The product is bonded onto the cortex of the hair with heat so hair must be washed with sulfate free shampoo to maintain look. Best of all the entire process is reversible so no fears of over process, or overly straightened curls! I wanted to experience the product myself as a stylist before I offered it to clients and I was so pleased I wanted to blog about it. I personally LOVEDDDDD it, unfortunately the process only lasts 12 weeks. :( I was so accustomed to my easy luxurious curls when it started the reverting process around week 10 I was surprised, forgetting about my original tight curl.
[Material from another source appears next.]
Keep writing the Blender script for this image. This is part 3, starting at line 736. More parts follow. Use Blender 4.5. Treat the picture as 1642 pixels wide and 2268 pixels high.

As a licensed professional stylist I found the health and curl pattern of my hair uncompromised and think this is a better process than the harsh chemicals of keratin and keratin-like processes. The process alone is $200 but for $260 bucks first time out you get the 2-3 hour process (hair must be straightened and washed twice) and all the products you need to maintain at home, Sulphate free shampoo, Express conditioner, and Silk Essentials oil all by Design Essentials. Here are some real life results:

I realized I rarely wear my hair out, I can't lie I love a weave, and therefore have virtually no pictures except this one. My curl pattern is usually much tighter but this is after my installation take down.

Here's my textured curled maybe 3-5 days old after a light blow dry, and two strand twist.

Me with the beautiful Sherhara whom I met at the grand opening of the new Salon 804, curly girl pin ups owwwwww. This curl pattern was done with a light blow dry and flexi rods, the blue ones. Just in case your wondering her hair looked to be wash and go in its natural state, speculation of course.